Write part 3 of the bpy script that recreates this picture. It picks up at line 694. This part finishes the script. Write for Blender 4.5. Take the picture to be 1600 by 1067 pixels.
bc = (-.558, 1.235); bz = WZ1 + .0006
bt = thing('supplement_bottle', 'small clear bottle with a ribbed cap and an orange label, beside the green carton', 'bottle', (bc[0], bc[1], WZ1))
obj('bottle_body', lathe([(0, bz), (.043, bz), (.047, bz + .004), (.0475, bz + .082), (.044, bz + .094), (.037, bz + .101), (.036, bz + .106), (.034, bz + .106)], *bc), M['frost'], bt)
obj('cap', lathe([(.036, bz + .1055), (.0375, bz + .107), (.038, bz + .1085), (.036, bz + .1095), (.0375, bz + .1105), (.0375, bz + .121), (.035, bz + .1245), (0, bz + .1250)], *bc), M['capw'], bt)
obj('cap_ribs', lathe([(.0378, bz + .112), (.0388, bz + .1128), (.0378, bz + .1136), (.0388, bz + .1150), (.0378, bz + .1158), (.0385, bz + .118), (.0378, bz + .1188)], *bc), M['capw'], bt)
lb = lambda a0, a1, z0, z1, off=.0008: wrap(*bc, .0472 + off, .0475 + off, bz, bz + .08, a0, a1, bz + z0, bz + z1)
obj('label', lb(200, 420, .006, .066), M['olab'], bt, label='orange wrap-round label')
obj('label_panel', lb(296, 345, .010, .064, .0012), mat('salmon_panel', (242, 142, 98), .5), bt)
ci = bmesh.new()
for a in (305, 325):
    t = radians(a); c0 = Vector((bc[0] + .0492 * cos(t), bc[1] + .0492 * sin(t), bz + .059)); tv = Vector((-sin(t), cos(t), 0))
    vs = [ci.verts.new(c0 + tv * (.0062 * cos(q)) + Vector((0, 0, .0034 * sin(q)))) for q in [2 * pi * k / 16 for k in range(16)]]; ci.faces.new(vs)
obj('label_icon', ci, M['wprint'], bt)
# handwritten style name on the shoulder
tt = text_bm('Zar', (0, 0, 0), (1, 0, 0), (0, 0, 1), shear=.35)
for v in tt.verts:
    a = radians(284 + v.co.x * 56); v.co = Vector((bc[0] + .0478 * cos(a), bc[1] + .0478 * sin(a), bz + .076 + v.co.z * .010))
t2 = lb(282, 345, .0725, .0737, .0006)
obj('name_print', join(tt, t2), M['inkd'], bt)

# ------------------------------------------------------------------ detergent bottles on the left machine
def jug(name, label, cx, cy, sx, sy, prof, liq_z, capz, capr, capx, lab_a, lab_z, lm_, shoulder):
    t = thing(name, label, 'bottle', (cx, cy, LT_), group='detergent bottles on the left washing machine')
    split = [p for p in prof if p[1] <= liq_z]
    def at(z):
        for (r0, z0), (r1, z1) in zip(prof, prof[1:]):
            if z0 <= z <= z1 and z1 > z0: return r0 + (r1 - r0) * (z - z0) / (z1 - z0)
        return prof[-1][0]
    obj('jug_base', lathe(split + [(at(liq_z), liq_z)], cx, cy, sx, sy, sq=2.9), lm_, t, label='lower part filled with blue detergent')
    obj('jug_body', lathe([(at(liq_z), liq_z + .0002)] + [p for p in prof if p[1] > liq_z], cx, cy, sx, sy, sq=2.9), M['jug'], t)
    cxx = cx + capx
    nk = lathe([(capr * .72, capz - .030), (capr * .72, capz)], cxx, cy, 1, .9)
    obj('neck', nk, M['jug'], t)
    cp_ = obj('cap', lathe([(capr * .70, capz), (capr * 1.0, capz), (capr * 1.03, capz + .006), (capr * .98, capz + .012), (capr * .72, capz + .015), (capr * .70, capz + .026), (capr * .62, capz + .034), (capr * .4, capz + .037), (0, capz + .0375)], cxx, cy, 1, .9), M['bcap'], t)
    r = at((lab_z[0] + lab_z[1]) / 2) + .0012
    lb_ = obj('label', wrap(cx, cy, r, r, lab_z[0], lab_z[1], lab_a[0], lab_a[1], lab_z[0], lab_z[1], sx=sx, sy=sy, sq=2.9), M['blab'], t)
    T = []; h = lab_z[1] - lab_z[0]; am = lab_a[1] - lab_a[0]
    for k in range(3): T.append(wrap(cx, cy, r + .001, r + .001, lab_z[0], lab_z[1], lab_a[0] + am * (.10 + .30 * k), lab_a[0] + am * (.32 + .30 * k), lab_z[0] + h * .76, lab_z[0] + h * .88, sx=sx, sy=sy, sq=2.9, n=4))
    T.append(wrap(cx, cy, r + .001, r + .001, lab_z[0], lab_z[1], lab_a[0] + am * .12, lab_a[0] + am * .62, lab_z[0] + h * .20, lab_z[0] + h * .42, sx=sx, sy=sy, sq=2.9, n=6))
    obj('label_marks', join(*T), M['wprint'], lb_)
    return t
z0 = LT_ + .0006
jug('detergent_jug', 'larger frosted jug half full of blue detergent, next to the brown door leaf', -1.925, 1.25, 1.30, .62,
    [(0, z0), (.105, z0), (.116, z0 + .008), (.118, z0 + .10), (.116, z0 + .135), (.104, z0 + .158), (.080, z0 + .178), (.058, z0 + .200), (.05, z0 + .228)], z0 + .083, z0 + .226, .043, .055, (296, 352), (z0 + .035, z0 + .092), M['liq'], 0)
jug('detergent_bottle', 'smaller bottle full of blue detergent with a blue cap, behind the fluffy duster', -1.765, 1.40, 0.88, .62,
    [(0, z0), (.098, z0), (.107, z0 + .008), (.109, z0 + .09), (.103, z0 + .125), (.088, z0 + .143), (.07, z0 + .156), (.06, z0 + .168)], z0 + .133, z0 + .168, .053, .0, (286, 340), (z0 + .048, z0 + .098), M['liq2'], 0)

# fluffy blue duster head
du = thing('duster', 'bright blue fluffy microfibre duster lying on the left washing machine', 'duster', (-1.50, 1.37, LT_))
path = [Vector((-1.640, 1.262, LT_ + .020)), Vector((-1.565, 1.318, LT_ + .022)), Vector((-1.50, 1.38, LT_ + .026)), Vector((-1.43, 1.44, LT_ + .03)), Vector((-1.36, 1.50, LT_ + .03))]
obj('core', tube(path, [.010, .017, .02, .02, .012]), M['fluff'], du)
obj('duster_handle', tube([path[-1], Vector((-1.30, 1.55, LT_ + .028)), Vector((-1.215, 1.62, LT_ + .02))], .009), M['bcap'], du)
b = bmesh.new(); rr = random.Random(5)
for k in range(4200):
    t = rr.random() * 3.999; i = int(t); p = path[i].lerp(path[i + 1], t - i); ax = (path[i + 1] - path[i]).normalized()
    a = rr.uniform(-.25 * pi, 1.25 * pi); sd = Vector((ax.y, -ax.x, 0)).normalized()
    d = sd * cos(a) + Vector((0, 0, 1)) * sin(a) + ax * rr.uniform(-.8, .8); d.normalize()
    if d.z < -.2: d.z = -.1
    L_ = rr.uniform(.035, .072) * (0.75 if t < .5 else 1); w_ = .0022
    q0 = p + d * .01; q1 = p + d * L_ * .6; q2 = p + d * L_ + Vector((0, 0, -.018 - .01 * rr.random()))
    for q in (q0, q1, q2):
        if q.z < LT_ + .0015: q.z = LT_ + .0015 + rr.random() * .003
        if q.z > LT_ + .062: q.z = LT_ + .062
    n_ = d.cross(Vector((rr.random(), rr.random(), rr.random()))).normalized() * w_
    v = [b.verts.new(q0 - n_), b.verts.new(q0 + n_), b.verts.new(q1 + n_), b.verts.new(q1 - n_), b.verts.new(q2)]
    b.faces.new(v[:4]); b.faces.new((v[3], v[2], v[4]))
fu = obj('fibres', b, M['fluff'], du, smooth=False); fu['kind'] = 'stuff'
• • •
_Exercise brief_
Print the material above once more, exactly.

_Complete response_
Write part 3 of the bpy script that recreates this picture. It picks up at line 694. This part finishes the script. Write for Blender 4.5. Take the picture to be 1600 by 1067 pixels.
bc = (-.558, 1.235); bz = WZ1 + .0006
bt = thing('supplement_bottle', 'small clear bottle with a ribbed cap and an orange label, beside the green carton', 'bottle', (bc[0], bc[1], WZ1))
obj('bottle_body', lathe([(0, bz), (.043, bz), (.047, bz + .004), (.0475, bz + .082), (.044, bz + .094), (.037, bz + .101), (.036, bz + .106), (.034, bz + .106)], *bc), M['frost'], bt)
obj('cap', lathe([(.036, bz + .1055), (.0375, bz + .107), (.038, bz + .1085), (.036, bz + .1095), (.0375, bz + .1105), (.0375, bz + .121), (.035, bz + .1245), (0, bz + .1250)], *bc), M['capw'], bt)
obj('cap_ribs', lathe([(.0378, bz + .112), (.0388, bz + .1128), (.0378, bz + .1136), (.0388, bz + .1150), (.0378, bz + .1158), (.0385, bz + .118), (.0378, bz + .1188)], *bc), M['capw'], bt)
lb = lambda a0, a1, z0, z1, off=.0008: wrap(*bc, .0472 + off, .0475 + off, bz, bz + .08, a0, a1, bz + z0, bz + z1)
obj('label', lb(200, 420, .006, .066), M['olab'], bt, label='orange wrap-round label')
obj('label_panel', lb(296, 345, .010, .064, .0012), mat('salmon_panel', (242, 142, 98), .5), bt)
ci = bmesh.new()
for a in (305, 325):
    t = radians(a); c0 = Vector((bc[0] + .0492 * cos(t), bc[1] + .0492 * sin(t), bz + .059)); tv = Vector((-sin(t), cos(t), 0))
    vs = [ci.verts.new(c0 + tv * (.0062 * cos(q)) + Vector((0, 0, .0034 * sin(q)))) for q in [2 * pi * k / 16 for k in range(16)]]; ci.faces.new(vs)
obj('label_icon', ci, M['wprint'], bt)
# handwritten style name on the shoulder
tt = text_bm('Zar', (0, 0, 0), (1, 0, 0), (0, 0, 1), shear=.35)
for v in tt.verts:
    a = radians(284 + v.co.x * 56); v.co = Vector((bc[0] + .0478 * cos(a), bc[1] + .0478 * sin(a), bz + .076 + v.co.z * .010))
t2 = lb(282, 345, .0725, .0737, .0006)
obj('name_print', join(tt, t2), M['inkd'], bt)

# ------------------------------------------------------------------ detergent bottles on the left machine
def jug(name, label, cx, cy, sx, sy, prof, liq_z, capz, capr, capx, lab_a, lab_z, lm_, shoulder):
    t = thing(name, label, 'bottle', (cx, cy, LT_), group='detergent bottles on the left washing machine')
    split = [p for p in prof if p[1] <= liq_z]
    def at(z):
        for (r0, z0), (r1, z1) in zip(prof, prof[1:]):
            if z0 <= z <= z1 and z1 > z0: return r0 + (r1 - r0) * (z - z0) / (z1 - z0)
        return prof[-1][0]
    obj('jug_base', lathe(split + [(at(liq_z), liq_z)], cx, cy, sx, sy, sq=2.9), lm_, t, label='lower part filled with blue detergent')
    obj('jug_body', lathe([(at(liq_z), liq_z + .0002)] + [p for p in prof if p[1] > liq_z], cx, cy, sx, sy, sq=2.9), M['jug'], t)
    cxx = cx + capx
    nk = lathe([(capr * .72, capz - .030), (capr * .72, capz)], cxx, cy, 1, .9)
    obj('neck', nk, M['jug'], t)
    cp_ = obj('cap', lathe([(capr * .70, capz), (capr * 1.0, capz), (capr * 1.03, capz + .006), (capr * .98, capz + .012), (capr * .72, capz + .015), (capr * .70, capz + .026), (capr * .62, capz + .034), (capr * .4, capz + .037), (0, capz + .0375)], cxx, cy, 1, .9), M['bcap'], t)
    r = at((lab_z[0] + lab_z[1]) / 2) + .0012
    lb_ = obj('label', wrap(cx, cy, r, r, lab_z[0], lab_z[1], lab_a[0], lab_a[1], lab_z[0], lab_z[1], sx=sx, sy=sy, sq=2.9), M['blab'], t)
    T = []; h = lab_z[1] - lab_z[0]; am = lab_a[1] - lab_a[0]
    for k in range(3): T.append(wrap(cx, cy, r + .001, r + .001, lab_z[0], lab_z[1], lab_a[0] + am * (.10 + .30 * k), lab_a[0] + am * (.32 + .30 * k), lab_z[0] + h * .76, lab_z[0] + h * .88, sx=sx, sy=sy, sq=2.9, n=4))
    T.append(wrap(cx, cy, r + .001, r + .001, lab_z[0], lab_z[1], lab_a[0] + am * .12, lab_a[0] + am * .62, lab_z[0] + h * .20, lab_z[0] + h * .42, sx=sx, sy=sy, sq=2.9, n=6))
    obj('label_marks', join(*T), M['wprint'], lb_)
    return t
z0 = LT_ + .0006
jug('detergent_jug', 'larger frosted jug half full of blue detergent, next to the brown door leaf', -1.925, 1.25, 1.30, .62,
    [(0, z0), (.105, z0), (.116, z0 + .008), (.118, z0 + .10), (.116, z0 + .135), (.104, z0 + .158), (.080, z0 + .178), (.058, z0 + .200), (.05, z0 + .228)], z0 + .083, z0 + .226, .043, .055, (296, 352), (z0 + .035, z0 + .092), M['liq'], 0)
jug('detergent_bottle', 'smaller bottle full of blue detergent with a blue cap, behind the fluffy duster', -1.765, 1.40, 0.88, .62,
    [(0, z0), (.098, z0), (.107, z0 + .008), (.109, z0 + .09), (.103, z0 + .125), (.088, z0 + .143), (.07, z0 + .156), (.06, z0 + .168)], z0 + .133, z0 + .168, .053, .0, (286, 340), (z0 + .048, z0 + .098), M['liq2'], 0)

# fluffy blue duster head
du = thing('duster', 'bright blue fluffy microfibre duster lying on the left washing machine', 'duster', (-1.50, 1.37, LT_))
path = [Vector((-1.640, 1.262, LT_ + .020)), Vector((-1.565, 1.318, LT_ + .022)), Vector((-1.50, 1.38, LT_ + .026)), Vector((-1.43, 1.44, LT_ + .03)), Vector((-1.36, 1.50, LT_ + .03))]
obj('core', tube(path, [.010, .017, .02, .02, .012]), M['fluff'], du)
obj('duster_handle', tube([path[-1], Vector((-1.30, 1.55, LT_ + .028)), Vector((-1.215, 1.62, LT_ + .02))], .009), M['bcap'], du)
b = bmesh.new(); rr = random.Random(5)
for k in range(4200):
    t = rr.random() * 3.999; i = int(t); p = path[i].lerp(path[i + 1], t - i); ax = (path[i + 1] - path[i]).normalized()
    a = rr.uniform(-.25 * pi, 1.25 * pi); sd = Vector((ax.y, -ax.x, 0)).normalized()
    d = sd * cos(a) + Vector((0, 0, 1)) * sin(a) + ax * rr.uniform(-.8, .8); d.normalize()
    if d.z < -.2: d.z = -.1
    L_ = rr.uniform(.035, .072) * (0.75 if t < .5 else 1); w_ = .0022
    q0 = p + d * .01; q1 = p + d * L_ * .6; q2 = p + d * L_ + Vector((0, 0, -.018 - .01 * rr.random()))
    for q in (q0, q1, q2):
        if q.z < LT_ + .0015: q.z = LT_ + .0015 + rr.random() * .003
        if q.z > LT_ + .062: q.z = LT_ + .062
    n_ = d.cross(Vector((rr.random(), rr.random(), rr.random()))).normalized() * w_
    v = [b.verts.new(q0 - n_), b.verts.new(q0 + n_), b.verts.new(q1 + n_), b.verts.new(q1 - n_), b.verts.new(q2)]
    b.faces.new(v[:4]); b.faces.new((v[3], v[2], v[4]))
fu = obj('fibres', b, M['fluff'], du, smooth=False); fu['kind'] = 'stuff'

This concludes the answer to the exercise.